ICI is suffering in the US, though not to anything like the same extent as HSBC. Today it reported results hit weak trade in the North American paints division among other things.

Weaker-than-expected organic growth at Unilever last year has knocked the shares despite the company, which has just named Michael Treschow as its next chairman to replace Antony Burgmans, reporting a 7 per cent increase in 2006 pre-tax profit. The group also said Rudy Markham would retire as Unilever’s chief financial officer at Unilever at the AGM in May, aged 60.

British Gas, the UK energy distribution arm of Centrica, stole a march on its rivals on Thursday with double-digit tariff cuts, triggered by falling wholesale gas and electricity prices.
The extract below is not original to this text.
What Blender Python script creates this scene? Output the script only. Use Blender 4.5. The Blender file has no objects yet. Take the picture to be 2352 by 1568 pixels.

The move will reduce standard gas tariffs by 17 per cent and electricity by 11 per cent. Lots of gas today: we also have BG results. It has reported an 18 per cent decline in fourth quarter net profit, partly because of warm weather, but is upbeat about the outlook.

GlaxoSmithKline has met forecasts with a 16 per cent rise in 2006 profits and seems to be on track for a number of significant new launches. Rolls Royce’s full-year profits look in line as well.

Rumour of the Day: Mitchells & Butlers shares are up today. Neil Hume on our markets desk says this is on hopes that Robert Tchenguiz will use the proceeds from selling his stake in Sampo to increase his 15 per cent holding in M&B, and that he would then press for it to convert to a Reit.